What started as an ambitious six-month project at 92 Rupert Street quickly spiralled into something much bigger. Across 25-plus rooms, visitors have drawn approximately 25,000 pictures of their pubic hair, smuggled out roughly 1,300 rubber boobs from the ball pit, and generated enough staff anecdotes to fill a novel. One man visited three days running asking to play “dicks and spoons” (nobody knows what this game involves). A couple ditched their wedding reception next door to take photos in the boobie ball pit. A doctor and his date had to leave after 20 minutes because their mushrooms kicked in too hard.

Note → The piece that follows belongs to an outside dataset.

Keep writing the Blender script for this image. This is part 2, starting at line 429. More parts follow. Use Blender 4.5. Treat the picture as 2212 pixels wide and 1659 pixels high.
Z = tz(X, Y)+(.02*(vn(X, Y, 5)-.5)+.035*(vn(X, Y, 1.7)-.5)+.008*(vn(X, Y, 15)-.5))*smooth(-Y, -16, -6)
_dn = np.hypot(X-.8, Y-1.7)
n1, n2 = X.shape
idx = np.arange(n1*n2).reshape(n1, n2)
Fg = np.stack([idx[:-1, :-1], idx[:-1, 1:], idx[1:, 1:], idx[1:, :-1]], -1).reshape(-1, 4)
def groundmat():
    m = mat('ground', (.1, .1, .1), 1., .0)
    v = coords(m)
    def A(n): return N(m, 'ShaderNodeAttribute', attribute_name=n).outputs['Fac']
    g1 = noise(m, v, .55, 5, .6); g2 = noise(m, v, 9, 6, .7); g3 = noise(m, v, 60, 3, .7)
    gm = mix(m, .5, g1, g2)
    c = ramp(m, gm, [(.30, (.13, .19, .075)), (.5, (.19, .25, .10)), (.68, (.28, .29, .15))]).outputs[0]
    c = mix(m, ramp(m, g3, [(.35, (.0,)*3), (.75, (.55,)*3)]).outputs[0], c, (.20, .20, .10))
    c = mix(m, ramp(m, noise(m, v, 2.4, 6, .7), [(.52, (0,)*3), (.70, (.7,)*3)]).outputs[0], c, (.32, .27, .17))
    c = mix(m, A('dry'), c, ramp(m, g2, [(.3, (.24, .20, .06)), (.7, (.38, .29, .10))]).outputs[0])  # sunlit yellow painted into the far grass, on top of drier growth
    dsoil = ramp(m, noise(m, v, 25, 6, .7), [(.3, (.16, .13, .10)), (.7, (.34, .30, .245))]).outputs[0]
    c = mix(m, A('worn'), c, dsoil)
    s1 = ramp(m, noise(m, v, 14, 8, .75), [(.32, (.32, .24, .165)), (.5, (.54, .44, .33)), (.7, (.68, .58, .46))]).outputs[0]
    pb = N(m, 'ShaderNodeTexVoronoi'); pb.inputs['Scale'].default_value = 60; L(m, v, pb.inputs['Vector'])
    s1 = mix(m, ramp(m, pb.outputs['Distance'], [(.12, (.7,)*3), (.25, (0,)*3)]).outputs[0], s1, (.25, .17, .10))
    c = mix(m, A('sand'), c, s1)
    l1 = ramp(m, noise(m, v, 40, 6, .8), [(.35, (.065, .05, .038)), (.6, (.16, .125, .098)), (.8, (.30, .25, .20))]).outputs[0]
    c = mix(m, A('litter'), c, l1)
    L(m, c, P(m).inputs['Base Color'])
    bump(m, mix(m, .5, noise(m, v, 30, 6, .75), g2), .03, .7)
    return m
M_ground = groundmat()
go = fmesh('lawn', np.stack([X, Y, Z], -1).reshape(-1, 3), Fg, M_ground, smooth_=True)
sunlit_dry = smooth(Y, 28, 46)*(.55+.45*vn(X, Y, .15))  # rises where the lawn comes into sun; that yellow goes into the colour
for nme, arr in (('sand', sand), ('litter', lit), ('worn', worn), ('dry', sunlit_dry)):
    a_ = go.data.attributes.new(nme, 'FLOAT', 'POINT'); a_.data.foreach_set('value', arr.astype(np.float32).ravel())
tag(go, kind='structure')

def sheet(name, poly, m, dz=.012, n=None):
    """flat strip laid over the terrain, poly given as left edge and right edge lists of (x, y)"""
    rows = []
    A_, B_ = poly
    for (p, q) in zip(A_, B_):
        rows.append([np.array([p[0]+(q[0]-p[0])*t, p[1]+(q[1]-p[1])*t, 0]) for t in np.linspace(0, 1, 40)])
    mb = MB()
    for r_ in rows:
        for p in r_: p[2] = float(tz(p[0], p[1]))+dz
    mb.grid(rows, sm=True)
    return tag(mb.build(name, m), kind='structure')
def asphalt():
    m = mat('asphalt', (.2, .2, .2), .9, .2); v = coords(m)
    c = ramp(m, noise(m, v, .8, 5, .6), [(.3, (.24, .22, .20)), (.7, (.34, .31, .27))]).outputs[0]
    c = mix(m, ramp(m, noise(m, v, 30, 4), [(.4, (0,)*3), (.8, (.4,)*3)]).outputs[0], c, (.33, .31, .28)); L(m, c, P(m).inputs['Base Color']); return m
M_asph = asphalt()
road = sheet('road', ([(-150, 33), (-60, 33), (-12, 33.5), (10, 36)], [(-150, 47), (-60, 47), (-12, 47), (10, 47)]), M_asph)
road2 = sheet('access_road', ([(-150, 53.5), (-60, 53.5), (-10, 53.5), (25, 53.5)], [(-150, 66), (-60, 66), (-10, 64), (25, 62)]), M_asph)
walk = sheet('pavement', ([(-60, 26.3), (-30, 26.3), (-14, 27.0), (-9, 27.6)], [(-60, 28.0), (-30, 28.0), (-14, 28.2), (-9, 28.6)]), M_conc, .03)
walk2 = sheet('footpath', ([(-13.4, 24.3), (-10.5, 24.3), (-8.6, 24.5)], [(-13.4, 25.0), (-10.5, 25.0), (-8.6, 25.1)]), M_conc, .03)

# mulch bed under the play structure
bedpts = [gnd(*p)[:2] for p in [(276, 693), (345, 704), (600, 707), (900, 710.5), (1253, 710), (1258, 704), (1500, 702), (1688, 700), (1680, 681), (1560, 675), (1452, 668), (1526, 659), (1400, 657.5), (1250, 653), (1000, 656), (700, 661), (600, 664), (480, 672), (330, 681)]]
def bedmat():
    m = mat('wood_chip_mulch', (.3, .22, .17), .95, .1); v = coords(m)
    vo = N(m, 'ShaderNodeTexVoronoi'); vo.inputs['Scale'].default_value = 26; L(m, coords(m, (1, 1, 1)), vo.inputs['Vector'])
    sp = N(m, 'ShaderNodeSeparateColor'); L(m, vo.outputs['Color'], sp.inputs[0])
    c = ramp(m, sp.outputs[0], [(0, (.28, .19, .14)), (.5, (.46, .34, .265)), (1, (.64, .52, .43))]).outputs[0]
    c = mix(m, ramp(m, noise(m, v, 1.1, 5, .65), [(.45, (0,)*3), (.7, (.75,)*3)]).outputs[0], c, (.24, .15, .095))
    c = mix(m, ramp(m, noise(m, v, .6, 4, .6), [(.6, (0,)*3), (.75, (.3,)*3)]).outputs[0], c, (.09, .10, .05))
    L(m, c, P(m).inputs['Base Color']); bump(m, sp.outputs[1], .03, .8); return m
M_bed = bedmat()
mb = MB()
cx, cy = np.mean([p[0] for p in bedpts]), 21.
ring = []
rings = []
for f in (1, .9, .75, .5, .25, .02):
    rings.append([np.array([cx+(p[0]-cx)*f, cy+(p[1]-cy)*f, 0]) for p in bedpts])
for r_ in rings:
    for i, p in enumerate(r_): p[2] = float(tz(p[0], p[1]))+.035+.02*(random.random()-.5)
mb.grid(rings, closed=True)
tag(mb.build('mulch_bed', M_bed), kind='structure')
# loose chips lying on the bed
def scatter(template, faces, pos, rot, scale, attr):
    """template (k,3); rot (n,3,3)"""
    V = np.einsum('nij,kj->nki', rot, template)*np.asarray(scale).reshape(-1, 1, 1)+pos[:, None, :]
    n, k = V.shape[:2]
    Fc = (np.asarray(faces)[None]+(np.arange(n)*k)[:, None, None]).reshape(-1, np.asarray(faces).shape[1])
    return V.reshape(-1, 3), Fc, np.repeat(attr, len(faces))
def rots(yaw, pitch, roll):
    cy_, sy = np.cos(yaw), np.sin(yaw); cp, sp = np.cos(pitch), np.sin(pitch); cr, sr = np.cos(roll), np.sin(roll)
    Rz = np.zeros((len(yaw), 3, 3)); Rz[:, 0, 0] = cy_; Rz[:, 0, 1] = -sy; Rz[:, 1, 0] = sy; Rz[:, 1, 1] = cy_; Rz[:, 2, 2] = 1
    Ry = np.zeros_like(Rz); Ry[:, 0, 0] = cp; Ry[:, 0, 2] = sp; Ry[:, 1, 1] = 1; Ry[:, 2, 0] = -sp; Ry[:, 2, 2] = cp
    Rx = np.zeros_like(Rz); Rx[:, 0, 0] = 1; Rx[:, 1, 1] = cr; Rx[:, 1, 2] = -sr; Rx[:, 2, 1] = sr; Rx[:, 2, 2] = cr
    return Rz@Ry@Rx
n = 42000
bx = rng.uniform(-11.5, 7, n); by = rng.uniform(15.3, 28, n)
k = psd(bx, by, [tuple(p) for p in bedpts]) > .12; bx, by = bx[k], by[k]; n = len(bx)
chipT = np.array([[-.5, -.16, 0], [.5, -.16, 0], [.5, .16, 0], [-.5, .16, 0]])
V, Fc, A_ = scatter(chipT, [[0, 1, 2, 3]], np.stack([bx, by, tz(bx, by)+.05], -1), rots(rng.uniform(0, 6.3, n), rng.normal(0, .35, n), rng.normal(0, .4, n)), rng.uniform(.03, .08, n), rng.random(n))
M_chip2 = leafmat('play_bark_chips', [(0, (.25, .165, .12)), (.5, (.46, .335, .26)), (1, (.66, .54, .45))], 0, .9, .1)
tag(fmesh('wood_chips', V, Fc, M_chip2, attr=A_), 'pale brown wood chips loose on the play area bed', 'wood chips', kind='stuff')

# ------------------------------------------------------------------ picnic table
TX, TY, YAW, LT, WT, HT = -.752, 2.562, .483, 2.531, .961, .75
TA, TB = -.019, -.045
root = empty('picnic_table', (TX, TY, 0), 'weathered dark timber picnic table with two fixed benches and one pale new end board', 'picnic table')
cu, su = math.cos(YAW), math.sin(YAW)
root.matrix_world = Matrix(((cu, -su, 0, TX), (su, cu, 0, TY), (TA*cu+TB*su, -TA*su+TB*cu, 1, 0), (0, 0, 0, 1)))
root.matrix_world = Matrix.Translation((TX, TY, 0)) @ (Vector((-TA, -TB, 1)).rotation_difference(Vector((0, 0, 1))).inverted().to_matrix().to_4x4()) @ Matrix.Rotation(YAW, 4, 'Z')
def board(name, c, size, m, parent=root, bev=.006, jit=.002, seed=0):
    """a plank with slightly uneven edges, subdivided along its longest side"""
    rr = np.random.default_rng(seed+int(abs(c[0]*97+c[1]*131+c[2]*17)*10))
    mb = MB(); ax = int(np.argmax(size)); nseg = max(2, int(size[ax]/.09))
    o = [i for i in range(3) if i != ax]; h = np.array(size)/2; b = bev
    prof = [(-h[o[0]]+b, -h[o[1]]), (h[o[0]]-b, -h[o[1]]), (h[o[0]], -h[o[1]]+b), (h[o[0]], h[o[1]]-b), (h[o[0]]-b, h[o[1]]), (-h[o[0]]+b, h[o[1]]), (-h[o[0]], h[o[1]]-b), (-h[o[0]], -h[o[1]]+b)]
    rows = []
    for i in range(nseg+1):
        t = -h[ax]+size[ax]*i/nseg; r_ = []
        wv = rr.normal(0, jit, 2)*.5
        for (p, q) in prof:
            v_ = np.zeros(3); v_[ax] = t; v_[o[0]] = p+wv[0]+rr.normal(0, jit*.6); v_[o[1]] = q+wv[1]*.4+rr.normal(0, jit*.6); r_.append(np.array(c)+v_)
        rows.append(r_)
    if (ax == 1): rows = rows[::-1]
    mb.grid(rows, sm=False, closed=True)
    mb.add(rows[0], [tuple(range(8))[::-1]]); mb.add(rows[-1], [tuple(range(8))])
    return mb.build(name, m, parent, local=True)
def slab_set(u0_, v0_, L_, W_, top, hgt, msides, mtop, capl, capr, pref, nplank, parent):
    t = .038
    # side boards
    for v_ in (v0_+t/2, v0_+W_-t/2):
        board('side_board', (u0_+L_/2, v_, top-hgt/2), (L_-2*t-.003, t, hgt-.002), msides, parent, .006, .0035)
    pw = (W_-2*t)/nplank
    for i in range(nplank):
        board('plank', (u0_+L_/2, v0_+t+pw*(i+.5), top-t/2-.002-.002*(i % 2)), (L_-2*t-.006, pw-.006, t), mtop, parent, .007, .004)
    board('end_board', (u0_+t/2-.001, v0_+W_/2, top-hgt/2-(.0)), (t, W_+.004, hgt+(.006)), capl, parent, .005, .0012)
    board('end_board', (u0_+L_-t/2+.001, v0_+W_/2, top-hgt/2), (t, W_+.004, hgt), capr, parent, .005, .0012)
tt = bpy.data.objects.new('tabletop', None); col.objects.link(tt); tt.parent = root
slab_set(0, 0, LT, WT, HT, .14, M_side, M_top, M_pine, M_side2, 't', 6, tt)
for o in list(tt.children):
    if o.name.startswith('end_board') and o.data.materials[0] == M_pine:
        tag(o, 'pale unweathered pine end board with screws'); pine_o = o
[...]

From Abbie Chatfield to shibari workshops
Beyond the headline-grabbing chaos, the venue hosted a packed program of special events throughout its run, from record-breaking Valentine’s Day celebrations in both 2025 and 2026 to burlesque with Evana DeLune, a live conversation with Abbie Chatfield and Esme James, shibari workshops, a Midsumma party and various live art collaborations.
“This has always been about creating something bold, intimate and emotionally charged,” says co-director David Strong. “Melbourne embraced it wholeheartedly. We’re incredibly proud of what was built here.”
Co-director Correne Wilkie describes the closure as a deliberate move rather than a forced one. “There’s something powerful about knowing it won’t last forever,” she says. “That’s when people lean in. That’s when moments matter more.”
The team has hinted this isn’t necessarily the final chapter for the concept, with international interest already emerging. “Melbourne gave this idea its life and will always be credited as the original home of Museum of Desire,” Wilkie says.
The closing weeks are expected to bring record visitor numbers, so if you’ve been putting it off, the sheer curtain awaits.